──────── Stored data

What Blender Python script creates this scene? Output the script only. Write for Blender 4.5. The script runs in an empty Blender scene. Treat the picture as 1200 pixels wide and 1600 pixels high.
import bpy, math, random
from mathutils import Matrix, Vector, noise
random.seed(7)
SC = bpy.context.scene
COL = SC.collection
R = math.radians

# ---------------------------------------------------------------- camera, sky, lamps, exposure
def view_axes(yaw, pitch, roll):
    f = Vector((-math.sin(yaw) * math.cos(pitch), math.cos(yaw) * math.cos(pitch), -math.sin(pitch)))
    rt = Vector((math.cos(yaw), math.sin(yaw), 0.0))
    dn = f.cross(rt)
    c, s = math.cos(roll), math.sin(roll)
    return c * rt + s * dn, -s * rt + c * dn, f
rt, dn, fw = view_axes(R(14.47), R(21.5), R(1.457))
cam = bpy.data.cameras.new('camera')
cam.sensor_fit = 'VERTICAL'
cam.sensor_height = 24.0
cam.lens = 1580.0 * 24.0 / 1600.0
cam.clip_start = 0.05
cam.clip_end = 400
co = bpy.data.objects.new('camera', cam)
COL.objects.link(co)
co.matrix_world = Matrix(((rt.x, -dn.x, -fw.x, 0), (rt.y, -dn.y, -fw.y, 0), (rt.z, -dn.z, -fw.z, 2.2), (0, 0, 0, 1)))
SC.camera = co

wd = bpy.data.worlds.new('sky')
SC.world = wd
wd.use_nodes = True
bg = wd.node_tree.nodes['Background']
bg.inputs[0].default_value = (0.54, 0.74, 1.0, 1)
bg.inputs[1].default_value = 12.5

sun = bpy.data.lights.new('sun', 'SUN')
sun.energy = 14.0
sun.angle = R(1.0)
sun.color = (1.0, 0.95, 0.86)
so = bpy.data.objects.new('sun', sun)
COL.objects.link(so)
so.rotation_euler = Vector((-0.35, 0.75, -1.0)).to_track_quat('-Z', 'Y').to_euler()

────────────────
──────── Stored data

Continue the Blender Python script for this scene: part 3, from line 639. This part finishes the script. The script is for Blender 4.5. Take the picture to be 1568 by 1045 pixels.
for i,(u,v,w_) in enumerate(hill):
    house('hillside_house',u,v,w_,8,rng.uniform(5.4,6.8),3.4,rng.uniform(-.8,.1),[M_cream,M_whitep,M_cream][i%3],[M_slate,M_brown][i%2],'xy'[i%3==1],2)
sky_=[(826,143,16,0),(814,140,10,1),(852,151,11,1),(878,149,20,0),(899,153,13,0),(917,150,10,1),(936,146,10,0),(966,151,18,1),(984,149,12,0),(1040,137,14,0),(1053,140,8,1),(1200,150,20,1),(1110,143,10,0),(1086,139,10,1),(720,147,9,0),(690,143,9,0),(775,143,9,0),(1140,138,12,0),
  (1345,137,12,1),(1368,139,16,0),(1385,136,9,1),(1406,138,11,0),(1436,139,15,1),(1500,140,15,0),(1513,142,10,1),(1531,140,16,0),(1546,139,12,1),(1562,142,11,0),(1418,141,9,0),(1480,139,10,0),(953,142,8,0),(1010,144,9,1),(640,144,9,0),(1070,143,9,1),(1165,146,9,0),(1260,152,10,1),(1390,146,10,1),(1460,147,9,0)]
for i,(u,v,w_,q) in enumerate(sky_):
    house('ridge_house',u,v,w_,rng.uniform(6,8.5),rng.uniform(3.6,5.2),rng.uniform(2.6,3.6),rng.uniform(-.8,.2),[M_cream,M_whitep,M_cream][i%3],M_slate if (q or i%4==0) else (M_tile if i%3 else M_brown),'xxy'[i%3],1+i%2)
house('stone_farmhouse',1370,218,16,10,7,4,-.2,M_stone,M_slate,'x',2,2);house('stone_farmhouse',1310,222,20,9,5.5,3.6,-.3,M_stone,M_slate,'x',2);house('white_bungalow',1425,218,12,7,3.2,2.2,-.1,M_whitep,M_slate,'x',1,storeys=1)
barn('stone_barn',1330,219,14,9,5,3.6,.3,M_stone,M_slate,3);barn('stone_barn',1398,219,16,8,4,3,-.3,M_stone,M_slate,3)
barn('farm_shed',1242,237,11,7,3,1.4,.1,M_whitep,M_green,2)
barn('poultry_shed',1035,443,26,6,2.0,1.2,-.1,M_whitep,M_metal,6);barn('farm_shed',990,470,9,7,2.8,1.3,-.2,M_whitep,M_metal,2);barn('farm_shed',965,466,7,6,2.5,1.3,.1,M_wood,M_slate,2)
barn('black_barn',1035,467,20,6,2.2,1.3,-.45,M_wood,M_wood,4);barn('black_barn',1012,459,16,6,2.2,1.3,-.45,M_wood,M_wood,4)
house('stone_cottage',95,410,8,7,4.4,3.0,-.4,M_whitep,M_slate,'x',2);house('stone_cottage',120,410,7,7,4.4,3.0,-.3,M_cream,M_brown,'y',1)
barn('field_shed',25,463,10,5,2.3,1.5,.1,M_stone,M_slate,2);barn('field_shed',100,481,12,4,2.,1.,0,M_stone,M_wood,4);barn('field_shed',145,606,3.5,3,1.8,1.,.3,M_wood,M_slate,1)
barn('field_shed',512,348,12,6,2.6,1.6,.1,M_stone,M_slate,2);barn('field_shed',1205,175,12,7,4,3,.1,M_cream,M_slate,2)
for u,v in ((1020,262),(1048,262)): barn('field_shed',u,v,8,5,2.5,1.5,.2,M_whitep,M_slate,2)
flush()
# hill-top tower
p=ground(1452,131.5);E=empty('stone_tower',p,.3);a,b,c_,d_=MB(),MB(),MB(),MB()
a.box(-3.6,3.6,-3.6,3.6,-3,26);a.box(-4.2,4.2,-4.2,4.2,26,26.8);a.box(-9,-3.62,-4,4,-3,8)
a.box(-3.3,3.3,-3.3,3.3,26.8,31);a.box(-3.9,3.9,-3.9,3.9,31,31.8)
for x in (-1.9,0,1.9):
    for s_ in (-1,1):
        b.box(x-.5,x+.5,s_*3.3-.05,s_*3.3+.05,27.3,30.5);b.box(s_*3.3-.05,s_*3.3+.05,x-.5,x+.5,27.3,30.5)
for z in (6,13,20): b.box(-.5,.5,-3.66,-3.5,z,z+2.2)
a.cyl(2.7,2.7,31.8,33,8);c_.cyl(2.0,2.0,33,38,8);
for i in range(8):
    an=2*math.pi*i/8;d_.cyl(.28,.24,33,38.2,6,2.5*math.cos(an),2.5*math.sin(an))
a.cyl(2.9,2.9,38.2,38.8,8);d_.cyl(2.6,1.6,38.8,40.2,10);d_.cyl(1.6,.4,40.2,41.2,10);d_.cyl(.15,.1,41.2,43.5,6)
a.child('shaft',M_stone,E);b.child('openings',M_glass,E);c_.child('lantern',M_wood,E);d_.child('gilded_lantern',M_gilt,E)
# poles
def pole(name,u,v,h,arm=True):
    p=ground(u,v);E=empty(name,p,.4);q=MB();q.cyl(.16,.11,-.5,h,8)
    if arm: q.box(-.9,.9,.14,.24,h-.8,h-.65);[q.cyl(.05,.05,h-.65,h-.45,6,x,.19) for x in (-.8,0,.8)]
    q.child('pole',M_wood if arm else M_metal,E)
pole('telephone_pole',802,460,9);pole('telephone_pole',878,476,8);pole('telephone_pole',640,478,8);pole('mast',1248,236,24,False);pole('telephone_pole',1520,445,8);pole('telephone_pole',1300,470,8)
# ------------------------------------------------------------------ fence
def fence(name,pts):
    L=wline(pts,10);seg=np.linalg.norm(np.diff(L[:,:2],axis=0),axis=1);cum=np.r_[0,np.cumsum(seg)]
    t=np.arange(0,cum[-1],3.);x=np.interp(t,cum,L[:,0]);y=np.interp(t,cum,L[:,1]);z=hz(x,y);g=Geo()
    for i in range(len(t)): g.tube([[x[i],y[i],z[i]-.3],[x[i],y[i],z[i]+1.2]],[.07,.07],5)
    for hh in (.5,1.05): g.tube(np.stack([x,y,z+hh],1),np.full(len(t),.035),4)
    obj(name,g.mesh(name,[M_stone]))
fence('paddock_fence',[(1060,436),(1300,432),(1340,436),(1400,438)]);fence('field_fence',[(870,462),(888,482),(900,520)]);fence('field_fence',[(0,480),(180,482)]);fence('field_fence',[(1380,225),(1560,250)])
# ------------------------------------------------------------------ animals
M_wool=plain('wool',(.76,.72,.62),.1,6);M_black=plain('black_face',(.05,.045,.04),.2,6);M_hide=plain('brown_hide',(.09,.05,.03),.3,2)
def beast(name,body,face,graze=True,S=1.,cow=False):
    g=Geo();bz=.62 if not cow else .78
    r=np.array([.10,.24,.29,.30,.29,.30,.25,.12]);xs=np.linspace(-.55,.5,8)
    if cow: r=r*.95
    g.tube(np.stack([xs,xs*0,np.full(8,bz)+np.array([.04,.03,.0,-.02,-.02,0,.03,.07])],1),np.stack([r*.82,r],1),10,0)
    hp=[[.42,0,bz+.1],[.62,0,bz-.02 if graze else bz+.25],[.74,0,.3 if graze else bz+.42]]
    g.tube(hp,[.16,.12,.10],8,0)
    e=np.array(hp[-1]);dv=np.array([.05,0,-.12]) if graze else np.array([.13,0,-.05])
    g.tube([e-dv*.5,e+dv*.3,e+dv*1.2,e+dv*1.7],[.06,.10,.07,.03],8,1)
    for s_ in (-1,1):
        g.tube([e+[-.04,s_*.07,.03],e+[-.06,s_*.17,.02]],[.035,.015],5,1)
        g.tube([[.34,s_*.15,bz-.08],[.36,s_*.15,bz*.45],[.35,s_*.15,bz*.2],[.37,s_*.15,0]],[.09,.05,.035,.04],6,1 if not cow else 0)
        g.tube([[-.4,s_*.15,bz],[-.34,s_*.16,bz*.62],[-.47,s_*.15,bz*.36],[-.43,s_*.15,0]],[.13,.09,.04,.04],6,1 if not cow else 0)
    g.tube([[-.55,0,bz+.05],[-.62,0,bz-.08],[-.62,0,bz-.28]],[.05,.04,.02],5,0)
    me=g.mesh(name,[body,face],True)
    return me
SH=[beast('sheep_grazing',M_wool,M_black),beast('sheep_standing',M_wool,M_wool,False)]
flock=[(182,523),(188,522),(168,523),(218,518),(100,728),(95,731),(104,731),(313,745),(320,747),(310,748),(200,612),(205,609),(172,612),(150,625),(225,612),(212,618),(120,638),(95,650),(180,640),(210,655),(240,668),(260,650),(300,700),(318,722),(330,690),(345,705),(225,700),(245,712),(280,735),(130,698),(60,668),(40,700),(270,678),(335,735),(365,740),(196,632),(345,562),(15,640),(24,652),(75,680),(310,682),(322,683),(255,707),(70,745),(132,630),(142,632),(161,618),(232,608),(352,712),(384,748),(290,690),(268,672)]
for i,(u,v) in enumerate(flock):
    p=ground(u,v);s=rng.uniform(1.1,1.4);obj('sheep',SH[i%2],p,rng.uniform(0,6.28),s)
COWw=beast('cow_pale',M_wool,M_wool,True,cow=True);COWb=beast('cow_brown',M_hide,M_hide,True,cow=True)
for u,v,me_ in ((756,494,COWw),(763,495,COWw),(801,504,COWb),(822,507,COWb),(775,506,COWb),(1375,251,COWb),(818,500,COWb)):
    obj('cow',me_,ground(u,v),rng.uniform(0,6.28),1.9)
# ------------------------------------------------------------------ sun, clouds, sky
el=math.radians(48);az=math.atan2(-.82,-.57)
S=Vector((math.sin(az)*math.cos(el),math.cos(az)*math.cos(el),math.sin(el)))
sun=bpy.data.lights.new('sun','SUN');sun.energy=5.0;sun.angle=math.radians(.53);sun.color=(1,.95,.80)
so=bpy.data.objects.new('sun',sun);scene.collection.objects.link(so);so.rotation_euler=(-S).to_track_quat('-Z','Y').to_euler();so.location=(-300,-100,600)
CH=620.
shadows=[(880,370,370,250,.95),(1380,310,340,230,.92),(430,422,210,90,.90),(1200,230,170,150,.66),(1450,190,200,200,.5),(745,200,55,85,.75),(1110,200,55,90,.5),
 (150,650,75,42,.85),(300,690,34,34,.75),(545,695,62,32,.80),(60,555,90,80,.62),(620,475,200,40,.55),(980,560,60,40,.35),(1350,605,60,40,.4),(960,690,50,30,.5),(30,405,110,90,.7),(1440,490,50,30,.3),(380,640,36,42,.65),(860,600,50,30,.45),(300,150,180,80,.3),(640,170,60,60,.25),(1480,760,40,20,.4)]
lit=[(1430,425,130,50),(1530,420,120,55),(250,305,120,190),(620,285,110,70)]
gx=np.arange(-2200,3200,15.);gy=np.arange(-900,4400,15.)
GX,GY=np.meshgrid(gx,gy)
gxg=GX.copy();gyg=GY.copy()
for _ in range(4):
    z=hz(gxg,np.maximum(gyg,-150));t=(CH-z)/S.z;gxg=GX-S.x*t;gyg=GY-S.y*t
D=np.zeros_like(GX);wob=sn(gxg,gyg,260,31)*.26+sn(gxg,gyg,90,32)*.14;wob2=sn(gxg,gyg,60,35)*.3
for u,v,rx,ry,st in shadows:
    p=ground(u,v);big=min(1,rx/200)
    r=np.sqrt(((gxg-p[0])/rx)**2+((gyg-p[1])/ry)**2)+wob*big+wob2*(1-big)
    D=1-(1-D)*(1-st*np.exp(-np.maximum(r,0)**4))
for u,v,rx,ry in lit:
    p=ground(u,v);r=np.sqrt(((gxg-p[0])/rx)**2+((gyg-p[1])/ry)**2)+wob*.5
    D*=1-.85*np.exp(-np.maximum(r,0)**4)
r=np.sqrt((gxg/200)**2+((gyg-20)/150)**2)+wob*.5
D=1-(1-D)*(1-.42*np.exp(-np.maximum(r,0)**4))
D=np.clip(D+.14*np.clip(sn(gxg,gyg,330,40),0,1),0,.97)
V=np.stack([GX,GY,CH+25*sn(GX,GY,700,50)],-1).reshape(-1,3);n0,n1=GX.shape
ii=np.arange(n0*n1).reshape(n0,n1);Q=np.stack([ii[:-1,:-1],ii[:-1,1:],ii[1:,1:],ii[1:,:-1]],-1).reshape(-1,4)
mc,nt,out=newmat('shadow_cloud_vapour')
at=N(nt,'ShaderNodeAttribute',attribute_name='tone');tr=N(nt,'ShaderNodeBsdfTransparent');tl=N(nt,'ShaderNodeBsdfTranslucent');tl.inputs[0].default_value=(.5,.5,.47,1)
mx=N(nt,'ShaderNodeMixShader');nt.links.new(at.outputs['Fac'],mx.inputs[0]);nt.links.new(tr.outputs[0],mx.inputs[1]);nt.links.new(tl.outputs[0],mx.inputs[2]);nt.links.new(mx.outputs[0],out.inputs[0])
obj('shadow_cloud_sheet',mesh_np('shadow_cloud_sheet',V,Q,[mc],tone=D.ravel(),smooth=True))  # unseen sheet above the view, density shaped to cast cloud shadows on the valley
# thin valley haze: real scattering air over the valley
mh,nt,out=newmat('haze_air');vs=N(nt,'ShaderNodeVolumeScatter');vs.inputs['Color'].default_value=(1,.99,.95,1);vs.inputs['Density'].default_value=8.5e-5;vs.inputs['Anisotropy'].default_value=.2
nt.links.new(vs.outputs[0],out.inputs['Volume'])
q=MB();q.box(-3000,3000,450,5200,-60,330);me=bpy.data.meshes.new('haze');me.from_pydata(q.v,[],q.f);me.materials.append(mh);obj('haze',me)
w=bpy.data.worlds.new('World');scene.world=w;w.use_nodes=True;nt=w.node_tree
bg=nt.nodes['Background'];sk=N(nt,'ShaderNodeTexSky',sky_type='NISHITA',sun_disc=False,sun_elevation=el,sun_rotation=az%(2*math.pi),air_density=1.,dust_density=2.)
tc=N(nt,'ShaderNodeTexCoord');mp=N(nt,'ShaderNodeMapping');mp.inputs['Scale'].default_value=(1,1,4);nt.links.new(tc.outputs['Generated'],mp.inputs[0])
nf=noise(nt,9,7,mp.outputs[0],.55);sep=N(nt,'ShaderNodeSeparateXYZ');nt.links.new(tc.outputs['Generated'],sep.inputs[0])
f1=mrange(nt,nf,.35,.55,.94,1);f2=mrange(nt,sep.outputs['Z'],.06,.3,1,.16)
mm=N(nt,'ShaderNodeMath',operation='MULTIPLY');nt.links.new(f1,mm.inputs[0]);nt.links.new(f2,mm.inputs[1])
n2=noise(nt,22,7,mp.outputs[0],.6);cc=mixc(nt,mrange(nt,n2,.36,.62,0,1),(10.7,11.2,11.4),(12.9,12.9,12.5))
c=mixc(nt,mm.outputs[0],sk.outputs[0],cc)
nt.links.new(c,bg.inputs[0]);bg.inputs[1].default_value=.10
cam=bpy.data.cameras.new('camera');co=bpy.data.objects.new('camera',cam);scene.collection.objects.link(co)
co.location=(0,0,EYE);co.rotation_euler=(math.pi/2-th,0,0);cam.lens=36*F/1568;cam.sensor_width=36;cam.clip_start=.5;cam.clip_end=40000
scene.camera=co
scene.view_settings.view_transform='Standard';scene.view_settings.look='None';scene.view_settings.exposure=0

────────────────

Return the exact lines from the line with "What Blender Python" to the line with "R = math.radians", inclusive of both, with nothing added.

What Blender Python script creates this scene? Output the script only. Write for Blender 4.5. The script runs in an empty Blender scene. Treat the picture as 1200 pixels wide and 1600 pixels high.
import bpy, math, random
from mathutils import Matrix, Vector, noise
random.seed(7)
SC = bpy.context.scene
COL = SC.collection
R = math.radians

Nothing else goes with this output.